>> START DATA SHOWN
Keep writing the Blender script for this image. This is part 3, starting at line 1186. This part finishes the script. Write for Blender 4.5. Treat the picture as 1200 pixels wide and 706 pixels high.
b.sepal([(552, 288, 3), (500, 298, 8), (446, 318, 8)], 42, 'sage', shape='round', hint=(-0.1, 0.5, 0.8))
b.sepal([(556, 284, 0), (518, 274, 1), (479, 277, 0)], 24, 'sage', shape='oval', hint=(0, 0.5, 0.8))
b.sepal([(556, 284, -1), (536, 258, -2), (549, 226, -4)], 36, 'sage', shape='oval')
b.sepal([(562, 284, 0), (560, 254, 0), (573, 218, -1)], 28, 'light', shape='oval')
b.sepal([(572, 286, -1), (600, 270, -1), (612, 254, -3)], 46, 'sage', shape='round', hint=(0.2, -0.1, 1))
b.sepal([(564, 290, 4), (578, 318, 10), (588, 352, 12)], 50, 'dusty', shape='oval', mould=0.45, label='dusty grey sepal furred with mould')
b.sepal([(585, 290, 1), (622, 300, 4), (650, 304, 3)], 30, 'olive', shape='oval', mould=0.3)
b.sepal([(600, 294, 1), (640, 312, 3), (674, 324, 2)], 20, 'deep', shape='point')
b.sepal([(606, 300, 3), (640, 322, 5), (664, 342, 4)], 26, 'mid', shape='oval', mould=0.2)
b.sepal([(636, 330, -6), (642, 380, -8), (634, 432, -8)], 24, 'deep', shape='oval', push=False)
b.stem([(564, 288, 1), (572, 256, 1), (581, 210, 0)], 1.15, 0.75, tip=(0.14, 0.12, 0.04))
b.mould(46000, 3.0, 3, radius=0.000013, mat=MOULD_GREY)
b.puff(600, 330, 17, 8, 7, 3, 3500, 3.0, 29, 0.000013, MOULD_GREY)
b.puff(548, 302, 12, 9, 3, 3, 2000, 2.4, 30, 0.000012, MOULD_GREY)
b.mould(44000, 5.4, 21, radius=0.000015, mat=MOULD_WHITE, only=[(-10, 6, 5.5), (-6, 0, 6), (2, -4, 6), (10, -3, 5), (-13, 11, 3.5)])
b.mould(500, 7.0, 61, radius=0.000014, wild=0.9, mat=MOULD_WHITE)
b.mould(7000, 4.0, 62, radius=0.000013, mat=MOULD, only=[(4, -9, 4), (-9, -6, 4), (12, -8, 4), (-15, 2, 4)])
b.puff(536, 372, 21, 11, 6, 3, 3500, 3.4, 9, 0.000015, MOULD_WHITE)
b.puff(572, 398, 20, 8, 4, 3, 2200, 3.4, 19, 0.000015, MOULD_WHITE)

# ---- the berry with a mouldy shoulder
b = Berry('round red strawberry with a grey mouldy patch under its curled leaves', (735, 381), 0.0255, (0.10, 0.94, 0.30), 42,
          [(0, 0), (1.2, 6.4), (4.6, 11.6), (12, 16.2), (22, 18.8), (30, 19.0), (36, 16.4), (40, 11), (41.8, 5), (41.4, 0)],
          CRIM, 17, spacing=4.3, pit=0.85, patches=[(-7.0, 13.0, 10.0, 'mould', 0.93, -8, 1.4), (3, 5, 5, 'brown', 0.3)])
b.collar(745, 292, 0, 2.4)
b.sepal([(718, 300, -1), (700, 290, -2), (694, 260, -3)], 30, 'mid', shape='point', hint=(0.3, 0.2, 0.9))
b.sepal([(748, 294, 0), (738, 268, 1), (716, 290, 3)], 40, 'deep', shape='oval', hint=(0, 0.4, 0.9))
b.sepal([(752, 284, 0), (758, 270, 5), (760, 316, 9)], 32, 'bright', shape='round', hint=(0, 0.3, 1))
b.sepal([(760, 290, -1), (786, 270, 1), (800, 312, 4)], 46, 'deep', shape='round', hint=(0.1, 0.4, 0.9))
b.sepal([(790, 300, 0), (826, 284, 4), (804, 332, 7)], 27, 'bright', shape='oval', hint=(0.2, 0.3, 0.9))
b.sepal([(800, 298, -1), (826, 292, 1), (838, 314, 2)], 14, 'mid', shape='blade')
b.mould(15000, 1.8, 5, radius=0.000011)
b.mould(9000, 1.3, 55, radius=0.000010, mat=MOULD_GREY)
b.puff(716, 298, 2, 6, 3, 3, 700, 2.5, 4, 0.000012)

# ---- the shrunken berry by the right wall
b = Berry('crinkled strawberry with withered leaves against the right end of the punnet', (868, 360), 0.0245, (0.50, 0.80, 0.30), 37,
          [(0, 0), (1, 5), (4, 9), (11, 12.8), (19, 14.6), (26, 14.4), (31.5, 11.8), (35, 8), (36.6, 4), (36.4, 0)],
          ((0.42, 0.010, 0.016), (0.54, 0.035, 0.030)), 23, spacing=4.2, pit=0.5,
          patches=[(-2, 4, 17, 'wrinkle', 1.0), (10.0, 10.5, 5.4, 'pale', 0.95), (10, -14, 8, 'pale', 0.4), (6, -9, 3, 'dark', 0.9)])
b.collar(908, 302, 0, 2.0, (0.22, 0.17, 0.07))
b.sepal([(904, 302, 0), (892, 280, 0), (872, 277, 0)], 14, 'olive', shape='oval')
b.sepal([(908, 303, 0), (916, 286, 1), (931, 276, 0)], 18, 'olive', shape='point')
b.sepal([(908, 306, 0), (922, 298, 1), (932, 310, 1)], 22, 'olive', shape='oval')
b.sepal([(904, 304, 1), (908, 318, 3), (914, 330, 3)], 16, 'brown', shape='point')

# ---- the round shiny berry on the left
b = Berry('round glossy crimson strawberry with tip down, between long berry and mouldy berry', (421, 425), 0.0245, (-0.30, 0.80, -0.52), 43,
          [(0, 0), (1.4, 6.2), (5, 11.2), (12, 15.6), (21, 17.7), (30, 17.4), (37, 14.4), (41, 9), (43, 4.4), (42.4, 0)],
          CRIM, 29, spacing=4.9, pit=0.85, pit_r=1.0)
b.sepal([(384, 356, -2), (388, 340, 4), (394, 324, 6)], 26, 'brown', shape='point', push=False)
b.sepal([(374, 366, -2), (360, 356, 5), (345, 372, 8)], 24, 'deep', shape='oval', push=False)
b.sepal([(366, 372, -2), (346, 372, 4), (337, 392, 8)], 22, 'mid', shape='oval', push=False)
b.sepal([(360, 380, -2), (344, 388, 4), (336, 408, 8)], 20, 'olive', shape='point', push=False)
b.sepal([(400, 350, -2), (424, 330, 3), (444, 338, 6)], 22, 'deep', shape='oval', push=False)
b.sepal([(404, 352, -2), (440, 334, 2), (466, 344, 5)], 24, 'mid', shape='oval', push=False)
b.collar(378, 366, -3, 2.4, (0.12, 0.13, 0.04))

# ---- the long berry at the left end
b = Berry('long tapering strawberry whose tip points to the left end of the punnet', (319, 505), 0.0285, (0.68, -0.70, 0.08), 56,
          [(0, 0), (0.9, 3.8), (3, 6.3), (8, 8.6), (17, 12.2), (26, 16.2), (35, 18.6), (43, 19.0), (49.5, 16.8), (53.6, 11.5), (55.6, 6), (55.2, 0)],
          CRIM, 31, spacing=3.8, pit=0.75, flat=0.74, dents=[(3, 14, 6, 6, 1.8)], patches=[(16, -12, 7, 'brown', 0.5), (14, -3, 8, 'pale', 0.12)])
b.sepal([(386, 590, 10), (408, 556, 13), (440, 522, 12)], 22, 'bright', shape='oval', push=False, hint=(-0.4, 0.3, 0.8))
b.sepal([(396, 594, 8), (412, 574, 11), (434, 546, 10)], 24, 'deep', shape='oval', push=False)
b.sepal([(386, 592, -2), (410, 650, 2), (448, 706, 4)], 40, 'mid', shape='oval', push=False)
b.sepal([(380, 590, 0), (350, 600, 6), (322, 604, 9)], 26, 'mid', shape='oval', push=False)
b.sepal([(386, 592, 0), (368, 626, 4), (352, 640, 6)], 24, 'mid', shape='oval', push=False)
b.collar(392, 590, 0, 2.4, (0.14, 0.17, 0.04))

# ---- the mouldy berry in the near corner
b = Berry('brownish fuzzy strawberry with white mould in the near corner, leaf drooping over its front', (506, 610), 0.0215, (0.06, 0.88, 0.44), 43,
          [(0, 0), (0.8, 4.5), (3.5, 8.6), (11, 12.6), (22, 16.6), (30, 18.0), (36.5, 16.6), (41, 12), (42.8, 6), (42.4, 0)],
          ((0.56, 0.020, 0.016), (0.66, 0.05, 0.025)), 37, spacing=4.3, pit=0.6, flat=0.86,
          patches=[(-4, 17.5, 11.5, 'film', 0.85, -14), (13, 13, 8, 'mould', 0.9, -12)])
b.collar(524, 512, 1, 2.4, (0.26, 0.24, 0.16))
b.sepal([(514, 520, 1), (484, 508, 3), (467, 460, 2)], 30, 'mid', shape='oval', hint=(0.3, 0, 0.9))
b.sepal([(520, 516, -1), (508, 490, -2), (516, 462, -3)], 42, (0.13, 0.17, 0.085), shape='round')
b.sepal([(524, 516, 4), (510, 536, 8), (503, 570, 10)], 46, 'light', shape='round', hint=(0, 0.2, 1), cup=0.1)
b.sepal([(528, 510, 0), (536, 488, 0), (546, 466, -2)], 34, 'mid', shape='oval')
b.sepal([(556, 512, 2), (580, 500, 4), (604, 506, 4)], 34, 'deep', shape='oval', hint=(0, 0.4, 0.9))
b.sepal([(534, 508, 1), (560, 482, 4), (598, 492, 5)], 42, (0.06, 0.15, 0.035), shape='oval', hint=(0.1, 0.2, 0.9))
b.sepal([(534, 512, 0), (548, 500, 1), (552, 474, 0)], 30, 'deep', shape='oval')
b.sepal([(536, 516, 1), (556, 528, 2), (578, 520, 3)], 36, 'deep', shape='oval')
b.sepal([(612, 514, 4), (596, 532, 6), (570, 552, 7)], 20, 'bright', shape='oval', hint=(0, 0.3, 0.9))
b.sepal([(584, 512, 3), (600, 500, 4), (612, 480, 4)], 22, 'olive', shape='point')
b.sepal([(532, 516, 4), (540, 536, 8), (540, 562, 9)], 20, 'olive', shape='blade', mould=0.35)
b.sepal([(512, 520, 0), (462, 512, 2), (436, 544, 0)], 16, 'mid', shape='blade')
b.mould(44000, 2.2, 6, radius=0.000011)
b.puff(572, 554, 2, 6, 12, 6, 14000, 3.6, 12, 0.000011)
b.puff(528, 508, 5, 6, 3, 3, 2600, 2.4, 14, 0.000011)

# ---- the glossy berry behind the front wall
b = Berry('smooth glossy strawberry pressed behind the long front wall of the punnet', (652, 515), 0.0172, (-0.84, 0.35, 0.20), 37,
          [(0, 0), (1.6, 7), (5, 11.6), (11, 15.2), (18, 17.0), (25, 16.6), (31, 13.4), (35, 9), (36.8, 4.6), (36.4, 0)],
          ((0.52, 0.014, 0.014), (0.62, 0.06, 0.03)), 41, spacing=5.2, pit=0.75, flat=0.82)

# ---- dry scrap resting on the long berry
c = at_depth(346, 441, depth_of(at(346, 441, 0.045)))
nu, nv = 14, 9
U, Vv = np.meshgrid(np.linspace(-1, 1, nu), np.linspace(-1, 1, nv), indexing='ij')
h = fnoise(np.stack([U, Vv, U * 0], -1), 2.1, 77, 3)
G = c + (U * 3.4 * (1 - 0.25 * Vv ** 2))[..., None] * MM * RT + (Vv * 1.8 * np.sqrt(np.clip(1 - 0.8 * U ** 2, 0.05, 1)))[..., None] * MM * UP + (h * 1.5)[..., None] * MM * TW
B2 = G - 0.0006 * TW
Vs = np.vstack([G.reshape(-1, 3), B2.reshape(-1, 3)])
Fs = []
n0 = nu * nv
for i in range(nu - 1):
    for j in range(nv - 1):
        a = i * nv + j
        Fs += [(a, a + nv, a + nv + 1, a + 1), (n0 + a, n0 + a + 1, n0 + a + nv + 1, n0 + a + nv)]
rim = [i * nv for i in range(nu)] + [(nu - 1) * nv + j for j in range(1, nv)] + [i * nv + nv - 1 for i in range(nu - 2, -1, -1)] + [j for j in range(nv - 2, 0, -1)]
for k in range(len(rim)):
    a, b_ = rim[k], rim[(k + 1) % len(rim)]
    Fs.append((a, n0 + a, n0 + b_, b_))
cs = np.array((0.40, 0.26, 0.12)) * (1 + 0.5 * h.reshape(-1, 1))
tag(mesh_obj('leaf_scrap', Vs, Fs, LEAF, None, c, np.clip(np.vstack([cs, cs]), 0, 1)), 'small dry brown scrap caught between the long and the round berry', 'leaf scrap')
>> END DATA SHOWN
EXERCISE AIM: Everything from the first line of the material through the line containing "19, 0.000015, MOULD_WHITE)" is to be printed exactly; lines after that are to be left out.

FINISHED TASK:
Keep writing the Blender script for this image. This is part 3, starting at line 1186. This part finishes the script. Write for Blender 4.5. Treat the picture as 1200 pixels wide and 706 pixels high.
b.sepal([(552, 288, 3), (500, 298, 8), (446, 318, 8)], 42, 'sage', shape='round', hint=(-0.1, 0.5, 0.8))
b.sepal([(556, 284, 0), (518, 274, 1), (479, 277, 0)], 24, 'sage', shape='oval', hint=(0, 0.5, 0.8))
b.sepal([(556, 284, -1), (536, 258, -2), (549, 226, -4)], 36, 'sage', shape='oval')
b.sepal([(562, 284, 0), (560, 254, 0), (573, 218, -1)], 28, 'light', shape='oval')
b.sepal([(572, 286, -1), (600, 270, -1), (612, 254, -3)], 46, 'sage', shape='round', hint=(0.2, -0.1, 1))
b.sepal([(564, 290, 4), (578, 318, 10), (588, 352, 12)], 50, 'dusty', shape='oval', mould=0.45, label='dusty grey sepal furred with mould')
b.sepal([(585, 290, 1), (622, 300, 4), (650, 304, 3)], 30, 'olive', shape='oval', mould=0.3)
b.sepal([(600, 294, 1), (640, 312, 3), (674, 324, 2)], 20, 'deep', shape='point')
b.sepal([(606, 300, 3), (640, 322, 5), (664, 342, 4)], 26, 'mid', shape='oval', mould=0.2)
b.sepal([(636, 330, -6), (642, 380, -8), (634, 432, -8)], 24, 'deep', shape='oval', push=False)
b.stem([(564, 288, 1), (572, 256, 1), (581, 210, 0)], 1.15, 0.75, tip=(0.14, 0.12, 0.04))
b.mould(46000, 3.0, 3, radius=0.000013, mat=MOULD_GREY)
b.puff(600, 330, 17, 8, 7, 3, 3500, 3.0, 29, 0.000013, MOULD_GREY)
b.puff(548, 302, 12, 9, 3, 3, 2000, 2.4, 30, 0.000012, MOULD_GREY)
b.mould(44000, 5.4, 21, radius=0.000015, mat=MOULD_WHITE, only=[(-10, 6, 5.5), (-6, 0, 6), (2, -4, 6), (10, -3, 5), (-13, 11, 3.5)])
b.mould(500, 7.0, 61, radius=0.000014, wild=0.9, mat=MOULD_WHITE)
b.mould(7000, 4.0, 62, radius=0.000013, mat=MOULD, only=[(4, -9, 4), (-9, -6, 4), (12, -8, 4), (-15, 2, 4)])
b.puff(536, 372, 21, 11, 6, 3, 3500, 3.4, 9, 0.000015, MOULD_WHITE)
b.puff(572, 398, 20, 8, 4, 3, 2200, 3.4, 19, 0.000015, MOULD_WHITE)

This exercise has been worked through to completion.